## [MATERIAL PROVIDED]

....

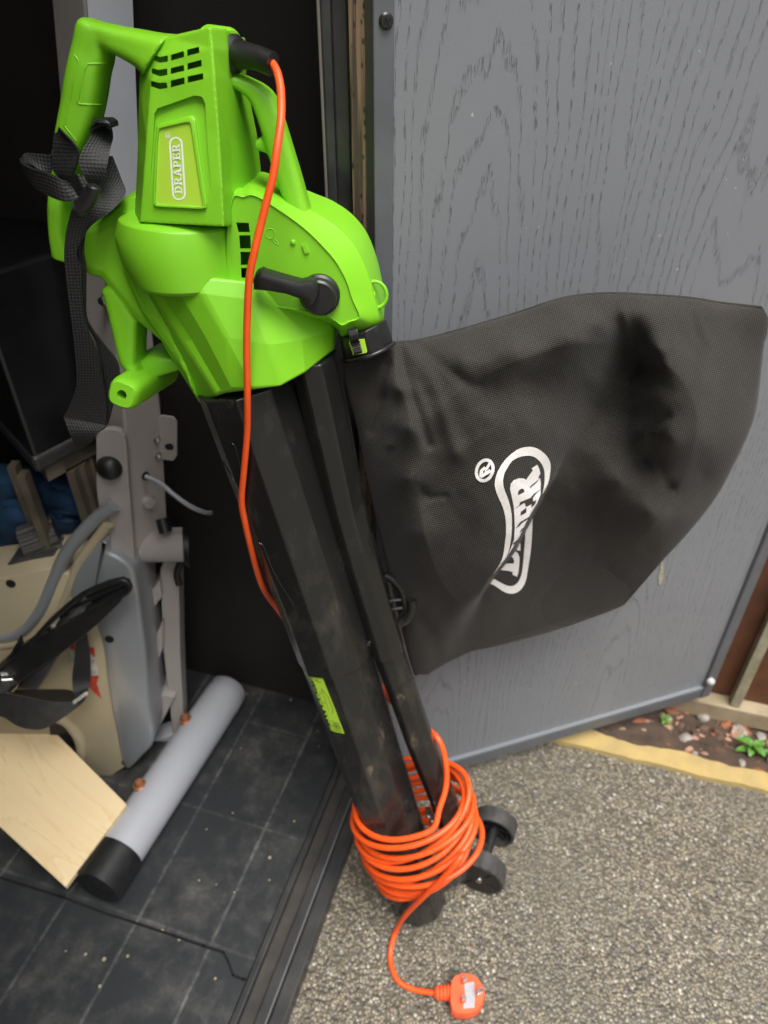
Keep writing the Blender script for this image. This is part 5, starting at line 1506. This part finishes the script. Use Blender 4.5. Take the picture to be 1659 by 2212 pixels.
# ------------------------------------------------------------------ fence, edging, bed
kt = (on_z(1503, 1635, .012)-k0).dot(KN)
KERB = mat("yellow_sandstone", (.40, .29, .10), .75, var=.8, vscale=30, col2=(.30, .22, .09), bump=.6, bscale=250)
NS = 160
bm = bmesh.new(); rings = []
for i in range(NS+1):
    s = -.12+1.9*i/NS
    j = .006*mnoise.noise(Vector((s*9, 0, 5)))+.003*mnoise.noise(Vector((s*40, 0, 5))); j2 = .009*mnoise.noise(Vector((s*11, 3, 5)))+.004*mnoise.noise(Vector((s*45, 3, 5)))
    c = k0+KD*s
    rings.append([c+KN*j-Z*.01, c+KN*(j+.003)+Z*.010, c+KN*(kt+j2)+Z*.014, c+KN*(kt+j2+.004)-Z*.01])
loft(bm, rings)
o = obj('kerb', bm, KERB, None, smooth=40); tag(o, 'yellow stone kerb between the gravel and the planting bed', 'kerb', kind='structure')
fp = on_z(1600, 1606, .0)
FD = (Vector((d1.x, d1.y, 0))-k0).dot(KN)+.035
SOIL = mat("dark_soil", (.035, .024, .016), .9, var=.8, vscale=30, col2=(.09, .055, .035), bump=.8, bscale=120)
bm = bmesh.new(); GX, GY = 60, 14; vs = {}
for i in range(GX+1):
    for j in range(GY+1):
        p = k0+KD*(-.15+1.95*i/GX)+KN*(kt*.9+(FD+.10-kt*.9)*j/GY)-Z*(.055*min(1, (FD+.10)*j/GY/FD))
        vs[i, j] = bm.verts.new(p+Z*(.006+.010*mnoise.noise(p*14)+.005*mnoise.noise(p*40)))
for i in range(GX):
    for j in range(GY): bm.faces.new((vs[i, j], vs[i+1, j], vs[i+1, j+1], vs[i, j+1]))
bm.faces.new([bm.verts.new(k0+KD*a_+KN*b_-Z*.09) for a_, b_ in ((-10, .03), (14, .03), (14, 12), (-10, 12))])
o = obj('soil', bm, SOIL, None, smooth=80); tag(o, 'dark soil of the narrow bed under the fence', 'soil', kind='structure')
# litter: bark, pebbles, dead leaves
LM = [mat("litter_%s" % n, c, .7, var=.6, vscale=60, bump=.4) for n, c in (("rust", (.28, .10, .04)), ("tan", (.34, .22, .13)), ("grey", (.30, .27, .23)), ("brown", (.11, .06, .035)), ("pink", (.42, .23, .16)))]
bm = bmesh.new(); random.seed(5)
for k in range(420):
    s = random.uniform(-.05, .8); t = random.uniform(kt+.005, FD-.005)
    c = k0+KD*s+KN*t+Z*(random.uniform(.006, .014)-.055*t/FD)
    r = random.choice((.003, .005, .006, .008, .010, .013, .017)) * random.uniform(.8, 1.3)
    mtx = Matrix.Translation(c) @ Matrix.Rotation(random.uniform(0, 6), 4, 'Z') @ Matrix.Rotation(random.uniform(-.5, .5), 4, 'X') @ Matrix.Diagonal((1, random.uniform(.5, .9), random.uniform(.25, .7), 1))
    res = bmesh.ops.create_icosphere(bm, subdivisions=2, radius=r, matrix=mtx)
    mi = random.choice((0, 0, 1, 2, 3, 3, 4))
    for v in res['verts']:
        v.co += Vector((mnoise.noise(v.co*180), mnoise.noise(v.co*180+Vector((7, 0, 0))), mnoise.noise(v.co*180+Vector((0, 9, 0)))))*r*.3
        for f in v.link_faces: f.material_index = mi
o = obj('leaf_litter', bm, LM, None, smooth=60); tag(o, 'loose bark, pebbles and dead leaves scattered over the bed', 'litter', kind='stuff')
# fence
FO = k0+KN*FD
def fe(s, z, w=0): return FO+KD*s+Z*z-KN*w
def fes(px, py):
    p = on_plane(px, py, FO, KN); return (p-FO).dot(KD), p.z
FENCE = mat("red_brown_fence", (.13, .045, .016), .7, var=.8, vscale=14, col2=(.06, .022, .010), bump=.4, bscale=120)
PALE = mat("weathered_pale_wood", (.36, .29, .19), .75, var=.8, vscale=22, col2=(.22, .17, .10), bump=.4, bscale=120)
PALEB = mat("flaking_white_batten", (.40, .36, .27), .7, var=.95, vscale=26, col2=(.17, .15, .08), bump=.4)
fence = empty('wooden_fence', Vector(fe(.4, 0)), 'red brown timber fence with pale bottom rail beyond the open door', 'fence')
r0 = fes(1560, 1505); r1 = fes(1560, 1535)
zr0, zr1 = fes(1600, 1545)[1], fes(1600, 1512)[1]
print("fence", FD, r0, r1, zr0, zr1)
bt_ = fes(1620, 1430)[0]
bm = bmesh.new(); box(bm, fe(1.05, (zr0+zr1)/2, .012), KD, Z, KN, 1.7, zr1-zr0, .035); obj('bottom_rail', bm, PALE, fence, bevel=.003)
bm = bmesh.new(); box(bm, fe(1.05, (zr0-.10)/2-.002, -.01), KD, Z, KN, 1.7, zr0+.10-.004, .02); obj('under_rail_shade', bm, mat("rail_shade_black", (.02, .016, .012), .8, var=.7, vscale=20), fence)  # black strip added to paint the shade under the bottom rail
s_ = .2; random.seed(3)
while s_ < 1.8:
    w_ = .145
    bm = bmesh.new(); box(bm, fe(s_+w_/2, zr1+.85+.002, random.uniform(-.012, -.006)), KD, Z, KN, w_-.003, 1.7, .016); obj('board', bm, FENCE, fence, bevel=.002)
    s_ += w_
bm = bmesh.new(); box(bm, fe(bt_, zr1+.85+.003, .014), KD, Z, KN, .020, 1.7, .022); obj('batten', bm, PALEB, fence, bevel=.002)
# small leafy seedlings
def leaf_mesh(bm, base, d, up, ln, wd):
    d = d.normalized(); s = d.cross(up).normalized(); n = s.cross(d)
    C, L, R = [], [], []
    N = 7
    for k in range(N+1):
        t = k/N
        p = base+d*ln*t+n*(.18*ln*math.sin(PI*t*.9))-n*(.25*ln*t*t)
        w = wd*math.sin(PI*min(1, t*.96+.02))**.8*(1-.25*t)
        C.append(bm.verts.new(p)); L.append(bm.verts.new(p+s*w+n*w*.25)); R.append(bm.verts.new(p-s*w+n*w*.25))
    for k in range(N):
        bm.faces.new((C[k], C[k+1], L[k+1], L[k])); bm.faces.new((C[k+1], C[k], R[k], R[k+1]))
specs = [((1618, 1628), 7, .030, 'bright green seedling with broad leaves growing in the bed beside the kerb'),
         ((1432, 1562), 4, .016, 'tiny green seedling near the bottom corner of the open door'),
         ((1668, 1640), 5, .030, 'green seedling cut off by the right edge under the fence')]
for (p, n, ln, lab_) in specs:
    g0 = on_z(p[0], p[1], .012)
    g0 = on_z(p[0], p[1], -.02)
    root = empty('seedling', g0, lab_, 'plant', 'seedlings in the bed')
    bm = bmesh.new(); tube(bm, [g0-Z*.004, g0+Z*ln*.5+X*.002, g0+Z*ln*1.0], .0012, 6); obj('stem', bm, LEAFM, root, smooth=60)
    bm = bmesh.new()
    for k in range(n):
        an = k*2.4+p[0]; leaf_mesh(bm, g0+Z*ln*(.3+.7*k/n), Vector((math.cos(an), math.sin(an), .35)), Z, ln*random.uniform(.8, 1.2), ln*.30)
    obj('leaves', bm, LEAFM, root, smooth=70)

....

## [TASK DETAILS]
Strip out the pictures and quote the remaining data word for word.

## [SOLVED EXERCISE]
Keep writing the Blender script for this image. This is part 5, starting at line 1506. This part finishes the script. Use Blender 4.5. Take the picture to be 1659 by 2212 pixels.
# ------------------------------------------------------------------ fence, edging, bed
kt = (on_z(1503, 1635, .012)-k0).dot(KN)
KERB = mat("yellow_sandstone", (.40, .29, .10), .75, var=.8, vscale=30, col2=(.30, .22, .09), bump=.6, bscale=250)
NS = 160
bm = bmesh.new(); rings = []
for i in range(NS+1):
    s = -.12+1.9*i/NS
    j = .006*mnoise.noise(Vector((s*9, 0, 5)))+.003*mnoise.noise(Vector((s*40, 0, 5))); j2 = .009*mnoise.noise(Vector((s*11, 3, 5)))+.004*mnoise.noise(Vector((s*45, 3, 5)))
    c = k0+KD*s
    rings.append([c+KN*j-Z*.01, c+KN*(j+.003)+Z*.010, c+KN*(kt+j2)+Z*.014, c+KN*(kt+j2+.004)-Z*.01])
loft(bm, rings)
o = obj('kerb', bm, KERB, None, smooth=40); tag(o, 'yellow stone kerb between the gravel and the planting bed', 'kerb', kind='structure')
fp = on_z(1600, 1606, .0)
FD = (Vector((d1.x, d1.y, 0))-k0).dot(KN)+.035
SOIL = mat("dark_soil", (.035, .024, .016), .9, var=.8, vscale=30, col2=(.09, .055, .035), bump=.8, bscale=120)
bm = bmesh.new(); GX, GY = 60, 14; vs = {}
for i in range(GX+1):
    for j in range(GY+1):
        p = k0+KD*(-.15+1.95*i/GX)+KN*(kt*.9+(FD+.10-kt*.9)*j/GY)-Z*(.055*min(1, (FD+.10)*j/GY/FD))
        vs[i, j] = bm.verts.new(p+Z*(.006+.010*mnoise.noise(p*14)+.005*mnoise.noise(p*40)))
for i in range(GX):
    for j in range(GY): bm.faces.new((vs[i, j], vs[i+1, j], vs[i+1, j+1], vs[i, j+1]))
bm.faces.new([bm.verts.new(k0+KD*a_+KN*b_-Z*.09) for a_, b_ in ((-10, .03), (14, .03), (14, 12), (-10, 12))])
o = obj('soil', bm, SOIL, None, smooth=80); tag(o, 'dark soil of the narrow bed under the fence', 'soil', kind='structure')
# litter: bark, pebbles, dead leaves
LM = [mat("litter_%s" % n, c, .7, var=.6, vscale=60, bump=.4) for n, c in (("rust", (.28, .10, .04)), ("tan", (.34, .22, .13)), ("grey", (.30, .27, .23)), ("brown", (.11, .06, .035)), ("pink", (.42, .23, .16)))]
bm = bmesh.new(); random.seed(5)
for k in range(420):
    s = random.uniform(-.05, .8); t = random.uniform(kt+.005, FD-.005)
    c = k0+KD*s+KN*t+Z*(random.uniform(.006, .014)-.055*t/FD)
    r = random.choice((.003, .005, .006, .008, .010, .013, .017)) * random.uniform(.8, 1.3)
    mtx = Matrix.Translation(c) @ Matrix.Rotation(random.uniform(0, 6), 4, 'Z') @ Matrix.Rotation(random.uniform(-.5, .5), 4, 'X') @ Matrix.Diagonal((1, random.uniform(.5, .9), random.uniform(.25, .7), 1))
    res = bmesh.ops.create_icosphere(bm, subdivisions=2, radius=r, matrix=mtx)
    mi = random.choice((0, 0, 1, 2, 3, 3, 4))
    for v in res['verts']:
        v.co += Vector((mnoise.noise(v.co*180), mnoise.noise(v.co*180+Vector((7, 0, 0))), mnoise.noise(v.co*180+Vector((0, 9, 0)))))*r*.3
        for f in v.link_faces: f.material_index = mi
o = obj('leaf_litter', bm, LM, None, smooth=60); tag(o, 'loose bark, pebbles and dead leaves scattered over the bed', 'litter', kind='stuff')
# fence
FO = k0+KN*FD
def fe(s, z, w=0): return FO+KD*s+Z*z-KN*w
def fes(px, py):
    p = on_plane(px, py, FO, KN); return (p-FO).dot(KD), p.z
FENCE = mat("red_brown_fence", (.13, .045, .016), .7, var=.8, vscale=14, col2=(.06, .022, .010), bump=.4, bscale=120)
PALE = mat("weathered_pale_wood", (.36, .29, .19), .75, var=.8, vscale=22, col2=(.22, .17, .10), bump=.4, bscale=120)
PALEB = mat("flaking_white_batten", (.40, .36, .27), .7, var=.95, vscale=26, col2=(.17, .15, .08), bump=.4)
fence = empty('wooden_fence', Vector(fe(.4, 0)), 'red brown timber fence with pale bottom rail beyond the open door', 'fence')
r0 = fes(1560, 1505); r1 = fes(1560, 1535)
zr0, zr1 = fes(1600, 1545)[1], fes(1600, 1512)[1]
print("fence", FD, r0, r1, zr0, zr1)
bt_ = fes(1620, 1430)[0]
bm = bmesh.new(); box(bm, fe(1.05, (zr0+zr1)/2, .012), KD, Z, KN, 1.7, zr1-zr0, .035); obj('bottom_rail', bm, PALE, fence, bevel=.003)
bm = bmesh.new(); box(bm, fe(1.05, (zr0-.10)/2-.002, -.01), KD, Z, KN, 1.7, zr0+.10-.004, .02); obj('under_rail_shade', bm, mat("rail_shade_black", (.02, .016, .012), .8, var=.7, vscale=20), fence)  # black strip added to paint the shade under the bottom rail
s_ = .2; random.seed(3)
while s_ < 1.8:
    w_ = .145
    bm = bmesh.new(); box(bm, fe(s_+w_/2, zr1+.85+.002, random.uniform(-.012, -.006)), KD, Z, KN, w_-.003, 1.7, .016); obj('board', bm, FENCE, fence, bevel=.002)
    s_ += w_
bm = bmesh.new(); box(bm, fe(bt_, zr1+.85+.003, .014), KD, Z, KN, .020, 1.7, .022); obj('batten', bm, PALEB, fence, bevel=.002)
# small leafy seedlings
def leaf_mesh(bm, base, d, up, ln, wd):
    d = d.normalized(); s = d.cross(up).normalized(); n = s.cross(d)
    C, L, R = [], [], []
    N = 7
    for k in range(N+1):
        t = k/N
        p = base+d*ln*t+n*(.18*ln*math.sin(PI*t*.9))-n*(.25*ln*t*t)
        w = wd*math.sin(PI*min(1, t*.96+.02))**.8*(1-.25*t)
        C.append(bm.verts.new(p)); L.append(bm.verts.new(p+s*w+n*w*.25)); R.append(bm.verts.new(p-s*w+n*w*.25))
    for k in range(N):
        bm.faces.new((C[k], C[k+1], L[k+1], L[k])); bm.faces.new((C[k+1], C[k], R[k], R[k+1]))
specs = [((1618, 1628), 7, .030, 'bright green seedling with broad leaves growing in the bed beside the kerb'),
         ((1432, 1562), 4, .016, 'tiny green seedling near the bottom corner of the open door'),
         ((1668, 1640), 5, .030, 'green seedling cut off by the right edge under the fence')]
for (p, n, ln, lab_) in specs:
    g0 = on_z(p[0], p[1], .012)
    g0 = on_z(p[0], p[1], -.02)
    root = empty('seedling', g0, lab_, 'plant', 'seedlings in the bed')
    bm = bmesh.new(); tube(bm, [g0-Z*.004, g0+Z*ln*.5+X*.002, g0+Z*ln*1.0], .0012, 6); obj('stem', bm, LEAFM, root, smooth=60)
    bm = bmesh.new()
    for k in range(n):
        an = k*2.4+p[0]; leaf_mesh(bm, g0+Z*ln*(.3+.7*k/n), Vector((math.cos(an), math.sin(an), .35)), Z, ln*random.uniform(.8, 1.2), ln*.30)
    obj('leaves', bm, LEAFM, root, smooth=70)